IN - City, County considers combining data processing : LUSENET : Grassroots Information Coordination Center (GICC) : One Thread

By Peter Ciancone

A proposed agreement between Terre Haute and Vigo County would combine data processing efforts into the county's computing system.

Some say the plan would end years of difficulty the city has encountered with its payroll and sewage billing software.

It will be discussed initially at the County Council meeting April 10.

A report issued by Quest Information Systems of Indianapolis about the city's computing systems noted problems such as continuing Y2K glitches, poor data flow between systems, a lack of software updates and obsolete computer equipment.

In the proposed agreement, the county provides data processing capacity, information technology facilities, management services and support staff. The support would help the city with accounts payable and receivable, payroll, budget maintenance and personnel management.

The fiber-optic network cable already links the courthouse, City Hall and county offices on Oak Street.

For its part, the city would hire a new programmer, a position already accounted for in the Sewage Billing office budget, and a network technician financed by the City Council. Any savings the city would realize as part of the cooperation would be passed on to the county in an annually renewed agreement.

County data processing manager Tony Miller, who helped develop the plan with City Comptroller Margaret Lemont, said his office could handle the additional work load as long as he had the additional staff to support him.

"It would be more work for me, but I'd be getting another person to help me out," Miller said. He said the city and county already shared information that had to be manually keyed into the county's system.
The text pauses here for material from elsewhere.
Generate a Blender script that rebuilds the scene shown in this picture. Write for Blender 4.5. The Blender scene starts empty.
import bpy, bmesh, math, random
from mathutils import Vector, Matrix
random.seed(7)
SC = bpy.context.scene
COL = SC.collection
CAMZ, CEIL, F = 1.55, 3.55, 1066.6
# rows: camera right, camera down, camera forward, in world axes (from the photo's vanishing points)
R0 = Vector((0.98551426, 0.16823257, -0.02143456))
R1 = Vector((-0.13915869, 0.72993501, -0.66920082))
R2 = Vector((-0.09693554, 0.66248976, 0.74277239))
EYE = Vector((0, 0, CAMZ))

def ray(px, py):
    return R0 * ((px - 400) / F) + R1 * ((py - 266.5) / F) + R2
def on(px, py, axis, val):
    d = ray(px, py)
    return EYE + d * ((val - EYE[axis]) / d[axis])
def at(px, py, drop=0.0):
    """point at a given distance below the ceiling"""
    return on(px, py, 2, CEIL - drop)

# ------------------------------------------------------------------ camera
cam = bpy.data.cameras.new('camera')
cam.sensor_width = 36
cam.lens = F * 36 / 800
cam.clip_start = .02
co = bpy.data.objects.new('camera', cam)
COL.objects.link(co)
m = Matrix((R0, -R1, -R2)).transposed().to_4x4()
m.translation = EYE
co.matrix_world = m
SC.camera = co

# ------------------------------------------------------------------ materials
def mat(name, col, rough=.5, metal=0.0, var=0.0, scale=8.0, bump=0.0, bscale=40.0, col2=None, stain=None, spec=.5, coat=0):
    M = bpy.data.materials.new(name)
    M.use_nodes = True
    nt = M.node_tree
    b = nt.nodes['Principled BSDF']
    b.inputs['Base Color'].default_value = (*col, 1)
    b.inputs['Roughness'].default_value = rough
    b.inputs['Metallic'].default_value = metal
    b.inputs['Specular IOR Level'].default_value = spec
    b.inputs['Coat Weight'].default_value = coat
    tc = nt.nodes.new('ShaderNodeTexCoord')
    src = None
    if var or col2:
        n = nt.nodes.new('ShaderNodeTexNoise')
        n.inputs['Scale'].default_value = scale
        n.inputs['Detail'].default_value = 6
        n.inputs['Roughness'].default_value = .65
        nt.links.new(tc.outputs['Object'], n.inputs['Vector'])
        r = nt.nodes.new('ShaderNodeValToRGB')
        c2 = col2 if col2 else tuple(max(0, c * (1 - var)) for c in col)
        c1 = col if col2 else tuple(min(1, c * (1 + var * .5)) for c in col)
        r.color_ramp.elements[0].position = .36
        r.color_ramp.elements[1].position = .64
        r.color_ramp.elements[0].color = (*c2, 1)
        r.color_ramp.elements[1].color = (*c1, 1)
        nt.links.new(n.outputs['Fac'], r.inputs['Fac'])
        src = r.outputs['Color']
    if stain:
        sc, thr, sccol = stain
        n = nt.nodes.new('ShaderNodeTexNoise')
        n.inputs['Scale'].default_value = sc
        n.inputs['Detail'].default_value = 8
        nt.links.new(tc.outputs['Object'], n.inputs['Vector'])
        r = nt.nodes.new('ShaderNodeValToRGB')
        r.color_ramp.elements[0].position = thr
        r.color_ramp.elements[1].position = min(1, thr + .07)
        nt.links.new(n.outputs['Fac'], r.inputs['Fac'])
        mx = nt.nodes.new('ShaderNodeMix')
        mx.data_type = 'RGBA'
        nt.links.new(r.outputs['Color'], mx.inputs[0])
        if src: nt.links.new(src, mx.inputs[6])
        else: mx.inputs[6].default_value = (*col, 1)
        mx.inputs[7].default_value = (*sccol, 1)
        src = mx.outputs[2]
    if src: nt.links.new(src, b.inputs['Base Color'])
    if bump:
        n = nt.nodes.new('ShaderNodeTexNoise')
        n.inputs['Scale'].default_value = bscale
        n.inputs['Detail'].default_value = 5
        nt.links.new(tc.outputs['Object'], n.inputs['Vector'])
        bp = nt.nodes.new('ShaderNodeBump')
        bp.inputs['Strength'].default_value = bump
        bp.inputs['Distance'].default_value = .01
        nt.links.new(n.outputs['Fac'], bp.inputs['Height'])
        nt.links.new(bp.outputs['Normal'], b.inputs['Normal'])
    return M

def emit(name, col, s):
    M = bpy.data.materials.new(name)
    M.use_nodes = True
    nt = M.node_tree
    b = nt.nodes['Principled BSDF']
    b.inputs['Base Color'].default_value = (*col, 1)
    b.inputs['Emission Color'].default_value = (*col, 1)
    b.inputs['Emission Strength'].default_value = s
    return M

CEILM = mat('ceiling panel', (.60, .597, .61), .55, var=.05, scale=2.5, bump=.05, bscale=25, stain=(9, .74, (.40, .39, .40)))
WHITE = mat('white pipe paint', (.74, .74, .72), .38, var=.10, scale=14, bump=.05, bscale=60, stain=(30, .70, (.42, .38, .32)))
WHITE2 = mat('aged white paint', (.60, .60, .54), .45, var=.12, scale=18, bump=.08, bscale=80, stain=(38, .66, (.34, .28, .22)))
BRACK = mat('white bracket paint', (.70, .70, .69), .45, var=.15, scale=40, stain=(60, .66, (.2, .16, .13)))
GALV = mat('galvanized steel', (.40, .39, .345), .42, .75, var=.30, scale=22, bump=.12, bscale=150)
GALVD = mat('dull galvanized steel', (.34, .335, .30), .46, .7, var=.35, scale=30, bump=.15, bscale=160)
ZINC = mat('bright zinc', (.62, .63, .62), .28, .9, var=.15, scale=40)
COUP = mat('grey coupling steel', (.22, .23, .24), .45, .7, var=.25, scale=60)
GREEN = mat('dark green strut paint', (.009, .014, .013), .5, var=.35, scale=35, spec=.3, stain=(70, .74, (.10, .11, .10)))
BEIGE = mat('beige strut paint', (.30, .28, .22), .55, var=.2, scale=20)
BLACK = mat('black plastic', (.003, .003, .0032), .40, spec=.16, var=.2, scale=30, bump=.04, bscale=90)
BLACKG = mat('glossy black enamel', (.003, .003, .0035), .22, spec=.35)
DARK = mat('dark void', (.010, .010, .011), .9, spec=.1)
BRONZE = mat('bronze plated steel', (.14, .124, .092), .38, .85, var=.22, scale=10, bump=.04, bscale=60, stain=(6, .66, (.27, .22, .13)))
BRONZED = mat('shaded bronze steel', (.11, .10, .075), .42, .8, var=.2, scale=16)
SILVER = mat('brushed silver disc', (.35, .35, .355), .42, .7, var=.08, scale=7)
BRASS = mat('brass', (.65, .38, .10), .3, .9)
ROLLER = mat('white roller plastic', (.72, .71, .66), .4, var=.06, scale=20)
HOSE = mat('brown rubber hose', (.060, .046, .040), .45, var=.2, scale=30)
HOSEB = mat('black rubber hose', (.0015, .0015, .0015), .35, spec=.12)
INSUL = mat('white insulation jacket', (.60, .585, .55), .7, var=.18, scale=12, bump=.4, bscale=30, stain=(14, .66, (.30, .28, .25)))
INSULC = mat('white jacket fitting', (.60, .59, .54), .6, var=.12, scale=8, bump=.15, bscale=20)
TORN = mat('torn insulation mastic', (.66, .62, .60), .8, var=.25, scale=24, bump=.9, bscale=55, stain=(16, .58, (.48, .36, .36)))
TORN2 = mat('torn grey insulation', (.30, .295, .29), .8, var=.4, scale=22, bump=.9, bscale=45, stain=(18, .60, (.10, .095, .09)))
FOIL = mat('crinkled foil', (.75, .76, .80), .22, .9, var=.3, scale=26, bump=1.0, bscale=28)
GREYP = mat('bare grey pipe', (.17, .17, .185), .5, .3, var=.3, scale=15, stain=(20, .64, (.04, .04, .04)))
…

With assessor data, area planning information and sewage liens, the time saved by linking the systems would mean improved services.

"I think it would be a lot better on everybody," Miller said.

"Now all we have to do is sell the councils on it," Lemont said.

The agreement will have to be approved by the two councils, the Board of Commissioners and the city Board of Public Works, but questions remain.

City Council President George Azar said he was studying the proposal to see how much it would cost the city.

County Council President pro tem Brad Anderson, who is also chairman of the data processing board, said the idea was presented to them last week. He did not bring it to a vote at the board meeting because the board considered it a matter for personnel. Even though the plan called for the city to pay the salary, he said, the council would have to decide to hire another technician.

"Interlocal agreements are always kind of scary," Anderson said, noting a concern about whether the county would receive its fair share of the employee's time.

On April 10, the preliminary copy of the proposal will be on the agenda, as will be Miller's request for funding for the new technician.